Britain and America Sign Deal on Post-Brexit Trade, Plan Huge Free Trade Agreement

Trade
BRENDAN SMIALOWSKI/AFP/Getty Images

The United Kingdom and the United States have signed a Mutual Recognition Agreement to ensure British-American trade continues seamlessly after Brexit, undercutting EU loyalists who claimed it would be damaged.

The United Kingdom trades with the United States, its largest single trade partner and number one source of inward investment, largely on World Trade Organization (WTO) terms — a so-called “No Deal” situation — as the European Union has failed to strike a bilateral agreement.

This WTO-based relationship is supplemented by a number of mini-agreements on things like regulatory standards, however, which Remainers had hitherto used to claim Brexit would deal a blow to British-American commerce.

However, the signing of a Mutual Recognition Agreement on Conformity Assessment (MRA) in Washington D.C. by the British ambassador to the United States, Sir Kim Darroch, and Deputy United States Trade Representative C.J. Mahoney on February 14th ensures this will not be the case.

“The UK and the U.S. are the strongest of trading partners and this agreement will allow British and American businesses to keep trading as freely as they do today, without additional bureaucracy,” noted Dr Liam Fox, Britain’s Brexit-supporting Secretary of State for International Trade.

“Our top priority is ensuring continuity for businesses as we leave the European Union and we are signing other agreements in the days and weeks ahead. We look forward to sitting down at the negotiating table with the Americans after we leave the European Union to strike an ambitious new free trade agreement,” he added.
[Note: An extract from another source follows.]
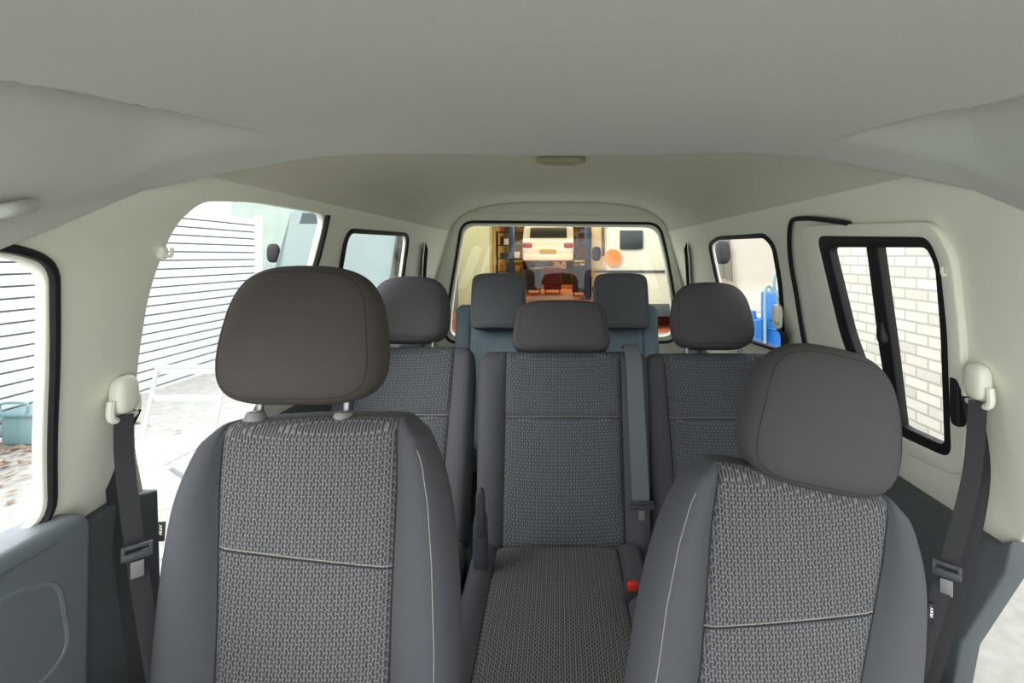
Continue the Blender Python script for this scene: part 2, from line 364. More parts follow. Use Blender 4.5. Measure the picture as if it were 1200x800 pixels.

“[W]e’re determined that U.S.-UK trade will continue to flourish,” added Woody Johnson, U.S. ambassador to the Court of St James’s, having previously penned a Valentine’s Day poem to the United Kingdom reading:

Roses are Red
But they soon fade away
For romance that lasts
Sign a new FTA!

While former U.S. President Barack Obama and his would-be successor both suggested Britain would be sent to “the back of the queue” for a trade deal if it left the European Union — allegedly at the behest of former prime minister David Cameron — current U.S. President Donald Trump is keen to put the mother country at “the front of the line” and strike a “powerful” new deal as soon as possible.

The future partnership with the EU which the Remainer-dominated British political establishment appears to be pursuing may make this impossible, however, as it would see the EU retain effective control over British trade policy through the imposition of various onerous obligations with respect to customs and maintaining a “level playing field” economically.